South Korea as a cultural superpower
S Prasannarajan S Prasannarajan | 18 Oct, 2024
IN THE EARLY PAGES of The Vegetarian, the novel that brought South Korean novelist Han Kang, the new Nobel laureate in literature, to the world, Yeong-hye, an ordinary housewife who refuses to wear a bra and loves reading, stands there in front of the fridge at four in the morning.
That is the beginning of her vegetarianism—and a transformation as Kafkaesque as it could be. She throws away all the meat, setting off a violent play of passions in a world sustained for so long by the quiet conventions of coexistence. Her husband asks her why. “Her profile swam towards me out of the darkness. I took in her eyes, bright but not feverish, as her lips slowly parted.” She said, calmly, “I had a dream.”
Yeong-hye’s dream perforated the outward placidity of a culture. That dream coalesced into the bigger, bolder, rebellious dreams South Korea has been dreaming as a cultural superpower. Its dreams today form a creative surge, already institutionalised by the prefix K, that continues to gain momentum beyond its homeland. The Netflixation of the K-imagination may have made an outlandish splash in popular culture with its clever mixology that made better use of science and sensuality, taboos and temptations, violence and vengeance in a mood that shifted from the manic to the meditative.
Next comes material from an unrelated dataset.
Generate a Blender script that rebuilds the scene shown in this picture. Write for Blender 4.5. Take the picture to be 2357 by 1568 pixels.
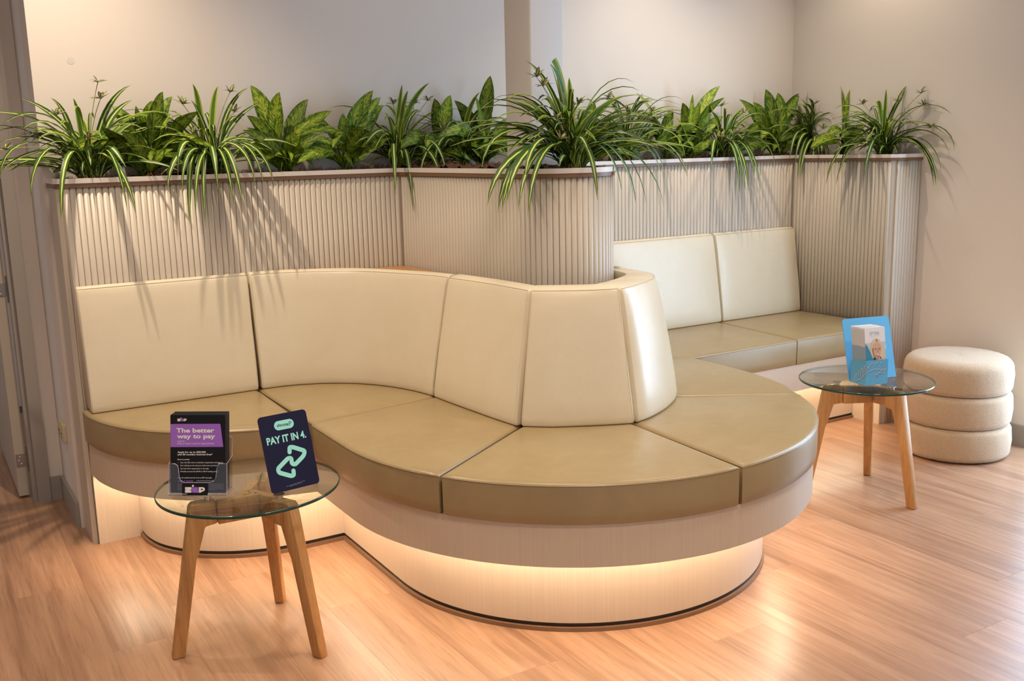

The splashiest statement was Bong Joon-ho’s Parasite winning the Oscar in 2020. It was a cultural shock only to those who were not familiar with the Bong oeuvre consisting of monster sagas and post-apocalyptic rides. After genre-bending works like The Host and Snowpiercer, Parasite was milder by his own standards. It took only a few finely chiselled mises-en-scène to turn a social satire into a horror show starring incompatible classes. The price of reconciliation was too high to pay for Bong’s outsiders who dared to shatter the idyll they themselves could never achieve from their wretchedness.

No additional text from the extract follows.